Sometimes a gift we thought was personal can hugely backfire.
Christmas is often referred to as a time for giving, and that involves carefully selecting presents to warm the hearts of friends, family and significant others. Many of us happily seek out perfect tokens of affection, like concert tickets for avid music fans or sports gear for those with an active lifestyle.
However, one woman’s experience turned sour when a present from her partner left her feeling “frustrated” and even “ruined” her holiday arrangements. Sharing her story on Reddit, she detailed their careful financial planning to indulge during the festivities, saving up $1,500 (£1,184) for gifts. They had both agreed on a list of desired gifts – clothes, household items, and dog accessories included.
Having invested her share in fulfilling his wish list, the woman looked forward to a “first real Christmas together”, picturing a relaxed holiday playing video games and savouring good food. All this was upended by an unexpected revelation from her boyfriend.
She explained: “I don’t know what came over him last night, but he decided to tell me my Christmas gift early. He spent a large portion of my gift budget on a plane ticket for my kid sister, orchestrated and planned with my parents to send her to our apartment to spend Christmas with us, and got my sister some gifts to open on Christmas morning so she wouldn’t feel left out.
“He has a whole week planned for him, me, and my sister. All of our date ideas, but he included her. We will go see Christmas movies and Christmas lights with my sister. He got me 1-3 items off of my list, but none of these items were the things I needed.”
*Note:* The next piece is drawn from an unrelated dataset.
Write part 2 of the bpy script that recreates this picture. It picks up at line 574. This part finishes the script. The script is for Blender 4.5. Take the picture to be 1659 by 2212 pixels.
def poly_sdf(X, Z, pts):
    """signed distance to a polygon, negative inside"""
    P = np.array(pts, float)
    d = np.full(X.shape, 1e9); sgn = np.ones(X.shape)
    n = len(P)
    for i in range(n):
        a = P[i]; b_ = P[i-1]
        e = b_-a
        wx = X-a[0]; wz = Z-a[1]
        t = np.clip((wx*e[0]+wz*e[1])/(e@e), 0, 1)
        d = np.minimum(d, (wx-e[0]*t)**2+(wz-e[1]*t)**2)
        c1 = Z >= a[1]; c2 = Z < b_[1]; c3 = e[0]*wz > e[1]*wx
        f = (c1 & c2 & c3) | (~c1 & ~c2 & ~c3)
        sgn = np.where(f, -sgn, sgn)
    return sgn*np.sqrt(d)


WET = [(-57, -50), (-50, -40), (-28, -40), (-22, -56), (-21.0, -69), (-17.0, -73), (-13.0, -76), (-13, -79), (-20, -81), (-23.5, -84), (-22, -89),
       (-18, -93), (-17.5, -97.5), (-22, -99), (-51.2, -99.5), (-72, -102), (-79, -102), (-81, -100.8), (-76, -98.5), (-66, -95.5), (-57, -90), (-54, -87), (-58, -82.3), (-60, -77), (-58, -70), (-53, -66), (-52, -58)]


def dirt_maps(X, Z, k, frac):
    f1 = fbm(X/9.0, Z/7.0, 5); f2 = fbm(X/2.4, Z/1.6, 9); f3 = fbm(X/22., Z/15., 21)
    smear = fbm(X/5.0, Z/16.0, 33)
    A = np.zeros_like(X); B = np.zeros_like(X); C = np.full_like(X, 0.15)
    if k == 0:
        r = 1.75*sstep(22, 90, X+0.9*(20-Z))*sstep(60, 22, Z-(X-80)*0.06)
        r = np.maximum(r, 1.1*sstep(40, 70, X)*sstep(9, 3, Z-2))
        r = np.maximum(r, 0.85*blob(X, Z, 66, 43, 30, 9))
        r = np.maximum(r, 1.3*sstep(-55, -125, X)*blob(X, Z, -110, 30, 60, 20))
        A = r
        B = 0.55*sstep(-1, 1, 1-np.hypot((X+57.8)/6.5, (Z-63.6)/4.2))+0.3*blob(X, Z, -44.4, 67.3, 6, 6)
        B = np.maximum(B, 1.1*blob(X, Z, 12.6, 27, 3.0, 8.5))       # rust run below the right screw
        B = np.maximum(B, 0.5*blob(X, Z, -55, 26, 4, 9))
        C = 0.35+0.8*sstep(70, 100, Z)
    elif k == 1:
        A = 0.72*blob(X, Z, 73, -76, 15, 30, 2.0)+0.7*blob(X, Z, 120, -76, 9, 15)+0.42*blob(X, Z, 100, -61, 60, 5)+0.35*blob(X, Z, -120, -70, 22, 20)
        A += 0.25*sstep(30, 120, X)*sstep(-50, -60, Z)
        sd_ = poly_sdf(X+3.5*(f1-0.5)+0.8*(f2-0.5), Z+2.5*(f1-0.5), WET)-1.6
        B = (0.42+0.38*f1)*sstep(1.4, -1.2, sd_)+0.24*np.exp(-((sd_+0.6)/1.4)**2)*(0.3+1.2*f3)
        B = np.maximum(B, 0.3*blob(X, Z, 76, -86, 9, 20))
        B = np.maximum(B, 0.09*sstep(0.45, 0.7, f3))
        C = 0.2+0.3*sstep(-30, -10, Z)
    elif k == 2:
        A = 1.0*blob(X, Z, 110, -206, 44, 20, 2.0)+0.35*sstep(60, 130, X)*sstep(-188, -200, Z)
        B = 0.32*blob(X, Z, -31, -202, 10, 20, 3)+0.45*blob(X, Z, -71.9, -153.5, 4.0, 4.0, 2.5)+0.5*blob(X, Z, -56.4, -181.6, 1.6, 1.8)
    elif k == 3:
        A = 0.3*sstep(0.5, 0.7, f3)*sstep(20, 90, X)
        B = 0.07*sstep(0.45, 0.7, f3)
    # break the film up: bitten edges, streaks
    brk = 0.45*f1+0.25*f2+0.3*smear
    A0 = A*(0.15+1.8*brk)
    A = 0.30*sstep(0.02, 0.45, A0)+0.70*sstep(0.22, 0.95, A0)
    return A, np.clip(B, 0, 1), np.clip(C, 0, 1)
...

The devastated woman “burst into tears” when she learned about her boyfriend’s Christmas plans involving her sister. Although she loves her younger sibling, she feels burdened like a “parent” and knows she won’t be able to enjoy her festive season without constant concern for her.
However, her boyfriend has hit back, branding her “ungrateful” and insisting that he was just trying to be “thoughtful”.
She added: “Something I was really looking forward to has turned into a babysitting experience where I’m in charge of giving my sister a child’s Christmas experience. I’m upset that my boyfriend doesn’t know me well enough to know that this was actually one of the worst things he could do for me. He knows I hate surprises and grand gestures. I told him this really ruined my Christmas, and it’s something that can’t be undone without upsetting my sister, who I feel responsible for.”
Online commenters expressed sympathy for the woman, with many suggesting she return some of his gifts and use the money to purchase necessities for herself.
One commenter advised: “If you decide to go ahead with your sister’s visit, you should insist that he truly makes it a gift to you. He needs to clean the apartment, prep where she’ll sleep, do the grocery shopping, do the cooking, etc. He is in charge of giving your sister a Christmas experience, not you.”
Another expressed their frustration, writing: “I would be SO annoyed. Especially considering you saved so much money as well, and already spoke about all your plans and wrote each other lists of what you actually wanted.”